There is a huge difference, though, when you present 1000 pips as your performance. You caught a big move. Great. Your leverage, though, matters enormously.
If you were trading GBP/USD, for example, a 1000 pip move is only around 5%. With no leverage that’s a fairly paltry return. I wouldn’t be patting you on the back. Similarly, if you were leveraged to the hilt I’d more likely call you lucky for not blowing up your account.
The bigger point of the post is that traders too often throw pips out there as a performance measure in situations where no real comparisson can be made. You normally don’t hear their trade frequency or holding periods, so you can’t directly compare it to anything meaningful. They don’t tell you what risk they were taking, so again you can’t really judge the value of their performance.

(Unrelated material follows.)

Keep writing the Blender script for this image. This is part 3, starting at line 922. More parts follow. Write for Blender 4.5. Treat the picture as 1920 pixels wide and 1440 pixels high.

My favorite is when someone says “my method made X pips this week”, but when you look at the actual results you see that they were counting pips from simultaneous positions in different pairs like long EUR/USD and long GBP/USD. That means either you had to have a double USD risk or you need to cut the pip results in half.
You are idiots if you think pips don’t matter. Pips are all that matter. Do you think you need to make different trade if you have a lot of 10,000 or 10,000,000. you would make the same trade. why would you think any different. if you start out trading with the smallest lot and you make 100 pips per week why would you trade differently if you where using a much larger lot. the best thing to do is not trade your money but trade the market. don’t even look at your profit/loss. just look at the market and trade accordingly. if you trade money you might get out of a trade early because you make enough money and that is stupid. if you just trade the market and get the most out of each move, and trade that you make you will be a better trader. you don’t have to make special trades to make millions of dollars you just have to be consistent in the pips and the money will come.
Brian – You’re missing the point of the post. If all you’re doing is a self-comparisson where you know how much you’re risking and all of that, then by all means think in pips. You make good points about not getting caught up in the monetary value of it all (though I personally favor thinking in % terms rather than pip/point or $ terms when evaluating my performance). My argument here, though, is about how talking pips with other traders – unless they trade the same thing the same way as you – is meaningless. It leaves too much out.
If you tell me you made 1000 pips my response is going to be “And…..?” I don’t know if that’s good or not. How many trades did it take for you to get there? How much portfolio risk did you take? What kind of % return was that on your account? Without knowing the extra details I can’t judge whether you’re doing well, taking crazy risk, not risking enough, having to put too much effort into your performance, or any of the other ways I might come to a conclusion about your trading performance.